I'm seeking some wisdom after having read Return of Program Repair Shop and Red Flags on perl.com.

The background for this is that I'm storing dates produced by localtime() in an XML file. The application that will be parsing the data (not mine, written in Visual C, can't change it) is expecting dates and times in the format MM-DD-YYYY HH:mm. In order to ensure that dates are formatted as required, I've written a routine to pad numeric values that are not long enough with zeros as follows:

# The appropriate time / date values are retrieved from localtime() ($sec, $min, $hour) = paddatevalues($sec, $min, $hour); sub paddatevalues { foreach my $value (@_) { while (length $value < 2) { $value = '0'.$value; } } return @_; }

The article mentions that whenever you say something like if (length $somenumber < 3), you should think about replacing it with if ($somenumber < 1000). Due to the potential for zero values being passed into my subroutine, a simple if ($value < 9) won't do what I need it to do - I'll end up with a '0' instead of a '00'. Is there a good way to not treat my number as a string without using an if ... elsif to catch the special case (zero)?

--
Grant me the wisdom to shut my mouth when I don't know what I'm talking about.

Replies are listed 'Best First'.
Re: Zero-padding integers and the numbers-as-strings Red Flag
by Paladin (Vicar) on Jan 14, 2003 at 05:05 UTC
    Why not just
    sub paddatevalues { foreach my $value (@_) { $value = sprintf "%02d", $value; } return @_; }
    Or if you want to get fancy
    sub paddatevalues { return map {sprintf "%02d", $_} @_; }

      D'oh.
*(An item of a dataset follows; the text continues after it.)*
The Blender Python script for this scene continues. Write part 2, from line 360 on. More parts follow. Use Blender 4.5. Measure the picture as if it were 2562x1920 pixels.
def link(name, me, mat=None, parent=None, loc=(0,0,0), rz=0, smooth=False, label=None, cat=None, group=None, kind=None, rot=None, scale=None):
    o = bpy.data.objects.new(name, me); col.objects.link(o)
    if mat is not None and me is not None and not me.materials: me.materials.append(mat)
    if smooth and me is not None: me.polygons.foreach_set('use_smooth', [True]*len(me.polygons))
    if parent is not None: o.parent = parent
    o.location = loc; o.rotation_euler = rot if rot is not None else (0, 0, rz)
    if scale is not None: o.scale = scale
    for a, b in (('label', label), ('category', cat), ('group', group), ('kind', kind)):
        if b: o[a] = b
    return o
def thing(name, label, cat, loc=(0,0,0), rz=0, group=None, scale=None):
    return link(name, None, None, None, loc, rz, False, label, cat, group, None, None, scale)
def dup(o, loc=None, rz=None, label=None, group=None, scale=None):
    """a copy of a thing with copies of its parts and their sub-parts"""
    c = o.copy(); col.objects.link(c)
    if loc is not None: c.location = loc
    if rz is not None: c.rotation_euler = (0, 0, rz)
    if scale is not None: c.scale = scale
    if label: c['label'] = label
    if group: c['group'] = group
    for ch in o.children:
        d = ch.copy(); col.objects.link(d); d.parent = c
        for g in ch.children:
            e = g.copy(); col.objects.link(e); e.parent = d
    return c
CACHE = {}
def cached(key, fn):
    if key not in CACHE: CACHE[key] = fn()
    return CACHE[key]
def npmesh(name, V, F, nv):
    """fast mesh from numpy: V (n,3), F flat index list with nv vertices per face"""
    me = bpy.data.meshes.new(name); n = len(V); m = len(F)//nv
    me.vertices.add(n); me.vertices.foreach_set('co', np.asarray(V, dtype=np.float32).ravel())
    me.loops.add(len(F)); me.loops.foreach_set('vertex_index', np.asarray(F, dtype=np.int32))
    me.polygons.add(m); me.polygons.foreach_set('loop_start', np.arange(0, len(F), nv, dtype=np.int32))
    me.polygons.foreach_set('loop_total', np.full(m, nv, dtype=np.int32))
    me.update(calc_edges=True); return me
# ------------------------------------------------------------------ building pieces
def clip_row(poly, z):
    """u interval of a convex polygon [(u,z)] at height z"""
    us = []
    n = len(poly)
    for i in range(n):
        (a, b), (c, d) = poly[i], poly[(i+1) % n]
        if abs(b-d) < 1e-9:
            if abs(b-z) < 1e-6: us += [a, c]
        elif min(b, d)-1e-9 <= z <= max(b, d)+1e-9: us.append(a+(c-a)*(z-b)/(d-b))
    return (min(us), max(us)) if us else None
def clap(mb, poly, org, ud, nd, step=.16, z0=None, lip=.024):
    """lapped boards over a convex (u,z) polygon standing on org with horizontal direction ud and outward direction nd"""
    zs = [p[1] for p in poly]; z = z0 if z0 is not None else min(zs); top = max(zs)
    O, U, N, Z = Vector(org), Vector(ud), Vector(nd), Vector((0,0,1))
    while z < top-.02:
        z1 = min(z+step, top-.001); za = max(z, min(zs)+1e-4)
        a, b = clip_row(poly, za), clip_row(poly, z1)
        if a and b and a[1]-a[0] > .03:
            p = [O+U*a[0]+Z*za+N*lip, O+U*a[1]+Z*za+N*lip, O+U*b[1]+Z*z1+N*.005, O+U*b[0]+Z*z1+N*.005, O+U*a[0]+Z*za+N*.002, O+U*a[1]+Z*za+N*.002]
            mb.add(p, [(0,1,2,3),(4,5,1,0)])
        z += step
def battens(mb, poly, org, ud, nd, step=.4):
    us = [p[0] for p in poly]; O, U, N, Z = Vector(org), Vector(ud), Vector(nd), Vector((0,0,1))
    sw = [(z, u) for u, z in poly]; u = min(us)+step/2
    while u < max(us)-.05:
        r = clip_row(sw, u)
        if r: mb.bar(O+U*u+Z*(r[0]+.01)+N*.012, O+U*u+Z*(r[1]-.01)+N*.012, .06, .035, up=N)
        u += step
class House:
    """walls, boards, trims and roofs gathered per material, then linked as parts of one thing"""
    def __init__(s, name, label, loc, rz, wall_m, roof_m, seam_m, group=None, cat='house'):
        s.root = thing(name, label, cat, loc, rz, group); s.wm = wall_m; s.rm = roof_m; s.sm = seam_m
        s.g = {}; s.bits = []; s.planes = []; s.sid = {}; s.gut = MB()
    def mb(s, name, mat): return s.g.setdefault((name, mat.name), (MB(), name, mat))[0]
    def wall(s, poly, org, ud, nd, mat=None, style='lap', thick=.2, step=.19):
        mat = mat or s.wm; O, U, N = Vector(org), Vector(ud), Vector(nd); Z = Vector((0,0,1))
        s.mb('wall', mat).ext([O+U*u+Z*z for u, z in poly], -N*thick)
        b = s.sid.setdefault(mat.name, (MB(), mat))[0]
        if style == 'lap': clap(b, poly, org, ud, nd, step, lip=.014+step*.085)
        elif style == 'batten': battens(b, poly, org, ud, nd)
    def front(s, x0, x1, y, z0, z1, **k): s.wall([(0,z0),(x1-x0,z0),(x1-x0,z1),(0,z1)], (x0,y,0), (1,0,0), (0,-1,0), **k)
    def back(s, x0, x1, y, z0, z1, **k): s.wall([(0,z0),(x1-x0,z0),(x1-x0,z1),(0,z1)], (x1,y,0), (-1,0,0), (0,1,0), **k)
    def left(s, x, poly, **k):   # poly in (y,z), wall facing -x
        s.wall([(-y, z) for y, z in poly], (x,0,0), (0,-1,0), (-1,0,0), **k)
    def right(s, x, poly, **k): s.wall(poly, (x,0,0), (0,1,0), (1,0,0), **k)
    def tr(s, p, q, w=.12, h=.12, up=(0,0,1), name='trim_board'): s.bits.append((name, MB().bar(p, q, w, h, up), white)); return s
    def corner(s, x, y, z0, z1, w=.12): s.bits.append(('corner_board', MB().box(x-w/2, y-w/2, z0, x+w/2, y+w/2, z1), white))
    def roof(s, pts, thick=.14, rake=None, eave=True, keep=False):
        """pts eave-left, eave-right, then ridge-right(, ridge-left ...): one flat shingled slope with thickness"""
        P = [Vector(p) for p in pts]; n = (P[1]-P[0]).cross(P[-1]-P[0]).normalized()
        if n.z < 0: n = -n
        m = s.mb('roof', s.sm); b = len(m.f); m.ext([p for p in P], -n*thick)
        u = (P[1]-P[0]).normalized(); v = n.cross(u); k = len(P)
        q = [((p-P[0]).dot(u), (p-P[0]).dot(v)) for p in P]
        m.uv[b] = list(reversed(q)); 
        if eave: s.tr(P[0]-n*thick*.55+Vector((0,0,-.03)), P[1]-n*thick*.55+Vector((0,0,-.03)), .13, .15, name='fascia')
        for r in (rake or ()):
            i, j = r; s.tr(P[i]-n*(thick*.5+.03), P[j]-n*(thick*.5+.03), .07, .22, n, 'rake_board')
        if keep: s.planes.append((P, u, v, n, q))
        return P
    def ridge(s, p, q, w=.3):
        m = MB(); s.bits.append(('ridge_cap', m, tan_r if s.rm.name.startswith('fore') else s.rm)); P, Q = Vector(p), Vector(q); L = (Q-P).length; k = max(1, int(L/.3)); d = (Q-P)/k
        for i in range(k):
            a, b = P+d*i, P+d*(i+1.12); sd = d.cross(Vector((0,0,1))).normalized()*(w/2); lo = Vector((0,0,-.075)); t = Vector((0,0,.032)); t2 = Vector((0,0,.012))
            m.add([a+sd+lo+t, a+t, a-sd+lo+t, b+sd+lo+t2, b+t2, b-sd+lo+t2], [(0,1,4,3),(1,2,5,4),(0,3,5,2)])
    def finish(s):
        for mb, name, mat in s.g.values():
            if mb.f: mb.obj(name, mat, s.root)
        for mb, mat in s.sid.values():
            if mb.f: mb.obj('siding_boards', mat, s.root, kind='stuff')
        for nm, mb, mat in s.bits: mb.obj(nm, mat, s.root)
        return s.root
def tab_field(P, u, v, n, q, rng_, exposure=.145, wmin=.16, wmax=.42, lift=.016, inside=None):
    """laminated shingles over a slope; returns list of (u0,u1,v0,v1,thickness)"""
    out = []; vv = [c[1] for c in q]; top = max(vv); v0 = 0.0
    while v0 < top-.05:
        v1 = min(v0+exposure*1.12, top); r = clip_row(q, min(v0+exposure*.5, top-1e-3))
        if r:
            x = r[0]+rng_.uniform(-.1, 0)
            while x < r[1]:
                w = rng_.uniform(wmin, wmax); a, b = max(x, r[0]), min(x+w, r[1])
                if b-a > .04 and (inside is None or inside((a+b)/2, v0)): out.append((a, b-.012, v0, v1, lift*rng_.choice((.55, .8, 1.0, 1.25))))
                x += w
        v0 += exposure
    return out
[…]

That easy, huh? *wince* Forgot about sprintf.

      Thanks.

Re: Zero-padding integers and the numbers-as-strings Red Flag
by Zaxo (Archbishop) on Jan 14, 2003 at 05:09 UTC

    You could use &POSIX::strftime.

    use POSIX qw( strftime ); my $datestring = strftime '%m-%d-%Y %H:%M', localtime; print $datestring, $/; # prints "01-14-2003 00:06" atm

    Update: Even though it is large, POSIX is cheap to load if you import only the functions you will call. It is part of the core perl distribution, so availability is not a problem with proper perl installations. The strftime(3) *nix man page gives a list of all the format specifiers available.

    After Compline,
    Zaxo

      Do you happen to know how much run-time overhead this would add? This is a CGI and I'm already up to my ears in modules.

Re: Zero-padding integers and the numbers-as-strings Red Flag
by graff (Chancellor) on Jan 14, 2003 at 05:15 UTC
    The typical way to handle this kind of string formatting is with sprintf:
    $date_string = sprintf( "%2.2d-%2.2d-%d %2.2d:%2.2d:2.2d", $month, $day, $year, $hour, $min, $sec );
    (Your explanation didn't mention seconds, but your code did, so I wrote the expression to produce "MM-DD-YYYY HH:MI:SS")

    I think there's another way to assure padding with leading zeros, but the "%N.Nd" is what I grew up with from using C in olden times... The first digit (before the decimal point) represents the field width, and the second digit (after the decimal) represents "precision" (i.e. number of visible digits to output, using leading zeroes as needed); the "d" means make the result look like an integer value (as opposed to "f" for floating point, where "precision" would refer to the number of digits to the right of the decimal point, and field width would usually be larger than precision).